Virgin Atlantic 747 Premium Economy Class



The new developments at OR Tambo may finally be starting to come to completion, but for airport-weary travellers, the departure terminus remains a nightmare.  The drop-off point is shambolic to say the least, with queues of vehicles battling to get up the access ramp, and chaos prevailing once there.  Point and pray seems the operative procedure.  Once inside, the old architectural long line of desks remains, and even though the Virgin check-in desks are clearly demarcated, one needs the patience of Job and the perseverance of Hercules to get to them past the throngs of all the night-time departing passengers and seemingly thousands of ‘waving-off’ family members and friends.  Two pieces of advice for departing passengers – go four hours early – at least – and try and take a sense of humour with you. Virgin’s check-in staff are all fast and friendly and super efficient.  There’s also a dedicated Premium Economy Class check-in. Thank you.


Premium Economy is a godsend for people whose businesses won’t pay for a Business Class seat and those who can’t stand sitting in ‘the village’ at the back of the bus. There’s a good seat pitch on all Virgin’s aircraft in this class – a solid 95cms – and with a width of 53cms – both of which compare with many airlines’ business class  – you really can see and feel the difference immediately.  (Business Traveller internationally has voted Virgin Atlantic’s Premium Economy as the best in its class in the world)

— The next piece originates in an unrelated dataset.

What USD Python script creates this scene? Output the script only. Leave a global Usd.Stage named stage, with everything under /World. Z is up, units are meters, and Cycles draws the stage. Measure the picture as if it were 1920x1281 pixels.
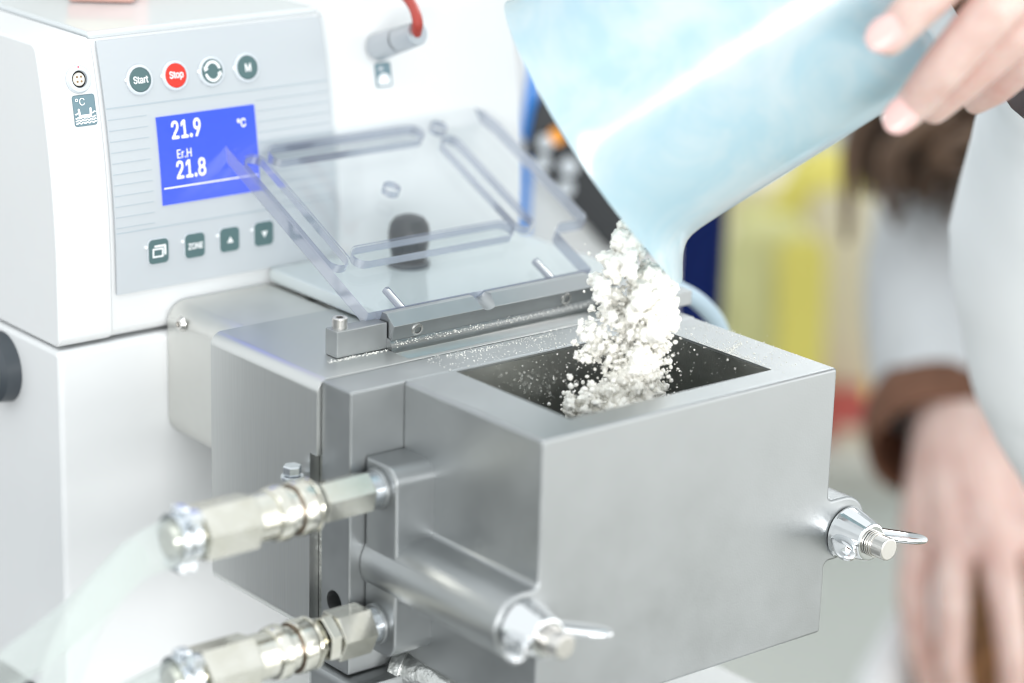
import math, random
import numpy as np, trimesh, usdkit, meshkit, manifold3d
import shapely.geometry as sg
from shapely.ops import unary_union
from pxr import Usd, UsdGeom, UsdLux, UsdShade, Gf, Sdf, Vt

rng = np.random.default_rng(7)
random.seed(7)
stage = Usd.Stage.CreateInMemory()
UsdGeom.SetStageUpAxis(stage, 'Z')
W_ = UsdGeom.Xform.Define(stage, '/World')
stage.SetDefaultPrim(W_.GetPrim())
UsdGeom.Scope.Define(stage, '/World/Looks')

# ------------------------------------------------------------------ camera
F = 4983.878
M = np.array([[0.77657957, -0.62945531, 0.02664951], [-0.16730961, -0.2468267, -0.95450724], [0.60739746, 0.7367921, -0.29699449]])
C = np.array([-0.5408, -0.6383, 0.2944])
PP = np.array([960, 640.5])
cam = UsdGeom.Camera.Define(stage, '/World/camera')
mat = np.eye(4)
mat[0, :3], mat[1, :3], mat[2, :3], mat[3, :3] = M[0], -M[1], -M[2], C
UsdGeom.Xformable(cam).AddTransformOp().Set(Gf.Matrix4d(*mat.ravel().tolist()))
cam.CreateHorizontalApertureAttr(36.0)
cam.CreateVerticalApertureAttr(36.0 * 683 / 1024)
cam.CreateFocalLengthAttr(36.0 * F / 1920)
cam.CreateFStopAttr(3.6)
cam.CreateFocusDistanceAttr(0.985)
cam.CreateClippingRangeAttr((0.01, 100.0))
cam.CreateExposureAttr(0.33)


def ray(p):
    return M.T @ np.array([(p[0] - PP[0]) / F, (p[1] - PP[1]) / F, 1.0])


def at(p, **k):                       # the point of a plane x, y or z = constant seen at a pixel of the photograph
    r = ray(p)
    (a, v), = k.items()
    i = 'xyz'.index(a)
    return C + r * (v - C[i]) / r[i]


def deep(px, py, d):                  # the point seen at a pixel at a depth in metres
    return C + ray((px, py)) * d


# ------------------------------------------------------------------ light (sources out of view, placed for a bright white laboratory)
def rect_light(name, pos, target, w, h, intensity, color=(1, 1, 1)):
    l = UsdLux.RectLight.Define(stage, '/World/' + name)
    l.CreateWidthAttr(w); l.CreateHeightAttr(h); l.CreateIntensityAttr(intensity)
    l.CreateColorAttr(Gf.Vec3f(*color))
    pos, target = np.array(pos, float), np.array(target, float)
    z = pos - target; z /= np.linalg.norm(z)
    up = np.array([0, 0, 1.0]) if abs(z[2]) < .95 else np.array([0, 1.0, 0])
    x = np.cross(up, z); x /= np.linalg.norm(x)
    y = np.cross(z, x)
    m = np.eye(4); m[0, :3], m[1, :3], m[2, :3], m[3, :3] = x, y, z, pos
    UsdGeom.Xformable(l).AddTransformOp().Set(Gf.Matrix4d(*m.ravel().tolist()))
    return l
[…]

You’ll love the leg room and the feeling of space immediately, and will also appreciate the adjustable lumbar support and flexible headrest.  The seating configuration in this cabin on the 747 aircraft we flew in each direction was 2x4x2 – which means you need to pre-book well in advance to avoid sitting in the middle section.  Interestingly, thanks to the seat configuration, when the passengers in front reclined their seats, there was no resultant feeling of claustrophobia which is all too common in standard economy class, and I felt I could move around in and out of my own seat quite freely. Pre-flight drinks are on offer as you board, and meals are chosen from a menu and even come with real cutlery on the tray.  To my mind the meals could have been better –they still retain an economy rather than business class feel to them.


It would appear that Virgin’s people love to work for the airline.  The crew tends to be chatty, helpful and fun – although, as with most other airlines, they still mysteriously disappear once the lights go down. 

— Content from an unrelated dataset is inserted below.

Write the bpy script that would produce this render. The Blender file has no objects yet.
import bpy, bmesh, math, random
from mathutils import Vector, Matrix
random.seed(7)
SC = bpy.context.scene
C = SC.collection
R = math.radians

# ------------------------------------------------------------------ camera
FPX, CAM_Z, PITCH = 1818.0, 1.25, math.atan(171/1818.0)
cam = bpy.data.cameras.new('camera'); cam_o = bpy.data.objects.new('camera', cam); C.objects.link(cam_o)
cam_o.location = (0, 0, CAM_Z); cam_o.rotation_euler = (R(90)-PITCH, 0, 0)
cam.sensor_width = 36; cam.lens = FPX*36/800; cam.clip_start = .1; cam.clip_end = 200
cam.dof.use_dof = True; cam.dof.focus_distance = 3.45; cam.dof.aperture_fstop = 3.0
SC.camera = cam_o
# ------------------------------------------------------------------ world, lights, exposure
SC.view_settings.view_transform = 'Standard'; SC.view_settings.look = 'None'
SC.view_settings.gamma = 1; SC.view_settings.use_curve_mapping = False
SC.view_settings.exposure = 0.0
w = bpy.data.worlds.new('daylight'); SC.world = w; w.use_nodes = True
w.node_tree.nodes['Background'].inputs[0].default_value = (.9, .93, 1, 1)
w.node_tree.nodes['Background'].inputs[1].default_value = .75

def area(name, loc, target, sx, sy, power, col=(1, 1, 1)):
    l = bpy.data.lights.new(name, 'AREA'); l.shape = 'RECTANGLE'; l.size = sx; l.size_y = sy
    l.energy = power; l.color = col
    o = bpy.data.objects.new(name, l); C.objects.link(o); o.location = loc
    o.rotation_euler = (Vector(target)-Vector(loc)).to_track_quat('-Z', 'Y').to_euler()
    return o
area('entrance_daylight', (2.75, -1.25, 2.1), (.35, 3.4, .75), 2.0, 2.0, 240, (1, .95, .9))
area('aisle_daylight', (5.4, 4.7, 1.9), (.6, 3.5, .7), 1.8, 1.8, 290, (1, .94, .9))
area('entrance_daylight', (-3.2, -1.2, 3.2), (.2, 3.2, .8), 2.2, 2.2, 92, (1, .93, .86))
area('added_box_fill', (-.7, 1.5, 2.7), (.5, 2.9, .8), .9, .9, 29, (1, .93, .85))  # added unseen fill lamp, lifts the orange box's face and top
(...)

Water and soft drinks remain available in the galleys and, for the most part, people seem to hunker down and sleep anyway (as opposed to being in economy class where passengers always want to extract maximum value from their ticket price by eating, watching, drinking and eating everything they can get their hands on).

Seat back TVs offer a great selection of entertainment to the point where I felt spoilt for choice – and decided on one movie for each leg of my journey – but could have easily watched several if I were so inclined.

My biggest bugbear, though, with paying for a Premium Economy seat has to do with the available toilet facilities – which are few, small and cramped.  Sited next to the economy class passenger toilets, the small sign that says ‘Premium Economy passengers only’ is completely ignored by everyone, to the point that by the time the plane is approaching its destination the state of these facilities leaves a massive amount to be desired.


Heathrow Terminal 3 is feeling and looking a little tired.  I, on the other hand looked better and felt better after a good night’s sleep.  I appreciated the priority baggage handling and was off to my land destination fairly smoothly (priority baggage delivery did not happen on the return landing inJohannesburg).


Well worth the extra overall – but please beware of the toilets.


A return fare will cost around R16 000.00 per person for travel midweek in mid-January 2009 returning at the end of the month.  The fare quoted at the time of going to print was R9 200.00 per passenger with ‘taxes, fees and surcharges’ making up the other R6 800.00.  Upgrading to Upper Class would cost an addition R21 796.00 on the flights quoted to me.